If the horn players are the brass outcasts, the trombonists are the underdogs. They stay in place and do their job without making too much of a fuzz about it. If you however give them a glissando passage, they will light up and actually look like they love playing the trombone. But that doesn’t happen a lot. The trumpet players usually steal their thunder.


These lonely creatures are the kings and queens of making sounds that to most people sound like farts of cataclysmic scale. They also tend to have a lot of rests, so they are usually well-read, being classic literature or comic books. Tubaists are usually alone on their instrument in the orchestra, which means they remain unaffected by the trends that dominate other instrument groups. Instead, they do their own thing, giving absolutely no fucks.

Jazz musicians

Jazz guys are a species of their own, being almost unable to read music, but great at playing duba duba duba and then applaud. Socially they are usually more capable than classical musicians because they often practice together and actually listen to their co-musicians when they play, instead of just looking at the guy with the stick.

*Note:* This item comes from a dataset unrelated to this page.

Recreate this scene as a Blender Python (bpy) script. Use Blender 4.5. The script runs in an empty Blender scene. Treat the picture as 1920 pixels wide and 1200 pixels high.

Being extremely focused on coming off as intellectuals, most of these guys chose their specialization because they were too lazy to choose an instrument to practice so much it eats up your entire social life. Composers like to boost their egos by reading French poetry (and making sure everyone notices) and knowing words that most people don’t. Composers do not like to seem materialistic, so they are usually sloppy looking, but make no mistake; the look is carefully planned. They also sometimes make music.

Greetings from your favorite cynical and materialistic composer!